Laureano, je lui ai demandé ce qu’il en avait pensé, et il m’a dit : “je te réponds dans deux ans”. C’est intéressant et assez juste de se dire que le véritable ressenti ne vient que dans le temps long. En Belgique, c’est différent. C’est un personnage tiers qui regarde le film, avec ses connaissances et ses préconceptions. Je sais que la question de la quête identitaire touche beaucoup de gens, et grâce à ce projet j’ai pu comprendre que l’infiniment personnel peut aussi flirter avec l’universel, c’est un apprentissage intéressant. Et c’est encore différent en France, où le public est peut-être plus rationnel, un peu plus froid. Ici, il y a une notion de tendresse qui est plus forte, une dimension humaine qui me touche beaucoup plus.

 

Cinergie : Cette quête identitaire, c’est quelque chose que vous allez continuer à explorer?

S.G.S. : Complètement.

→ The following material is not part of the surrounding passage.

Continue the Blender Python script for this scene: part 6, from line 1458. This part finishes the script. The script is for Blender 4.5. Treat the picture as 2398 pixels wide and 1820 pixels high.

L’amour et la quête identitaire sont des thèmes qui m’habitent dans ma vie personnelle et dans mes inspirations. Dans ma vie privée, je suis en couple avec une citoyenne européenne, et c’est grâce à elle que j’ai pu avoir mes papiers. Malgré le fait que je réalise mes films en Belgique et que je représente ce pays à l’étranger avec mon travail. Pendant ce processus administratif, nous avons dû nous présenter à l’Office des Étrangers et “prouver” notre amour. En face de nous, il y avait un fonctionnaire public qui devait en juger, grâce à nos “preuves”. Un agent submergé par des dizaines de dossiers, qui nage dans un océan d’amour en quelque sorte, et qui peut-être en lui-même en est dépourvu? C’est le sujet de mon prochain film, une fiction actuellement en cours d’écriture.